Review: The Algonquin Round Table New York: A Historical Guide

Review of The Algonquin Round Table New York: A Historical Guide

by Kevin C. Fitzpatrick (LP: Guildford, CT, 2015)

Just when you think you’ve read every good story about The Algonquin Round Table, along comes Kevin Fitzpatrick’s book with a whole host of new ones.

Right from the beginning we have magazine illustrator Neysa McMein acting as Santa Claus for New York’s poor children in 1923. Who knew?

My academic research was about this group and other “salons”—writers who hung out together—of the time period [www.suchfriends.wordpress.com]. But even after 20+ years of reading biographies and giving presentations about them, I learned even more from this thoroughly well-researched and designed book.

I treated myself to reading a chapter each evening with my dinner while on a recent business trip. However, The Algonquin Round Table New York: A Historical Guide is ideally suited for those who like to dip in and out. You can easily start with writers, artists and places you know, and then move on to learn about the ones who are more obscure—composer Deems Taylor, New Yorker poet Frank Sullivan, actress Peggy Wood. There’s a lesson here about the fleeting nature of fame, when so many creative people who were the talk of the town in each morning newspaper in Manhattan are now mostly forgotten. But not by Kevin!

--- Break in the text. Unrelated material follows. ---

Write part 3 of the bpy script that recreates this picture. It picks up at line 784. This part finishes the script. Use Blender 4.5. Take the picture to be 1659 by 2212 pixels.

This book would serve as an excellent companion for a solo walking tour around Manhattan. Kevin has put all his knowledge of the geography and architecture of the city in here including specific addresses for any venue the group members lived in or even visited. If you’re not able to go along on one of his official walking tours, this book is the next best thing.

So treat yourself to a good old-fashioned hardback copy, and start dipping into the fabulous stories of these ‘such friends.’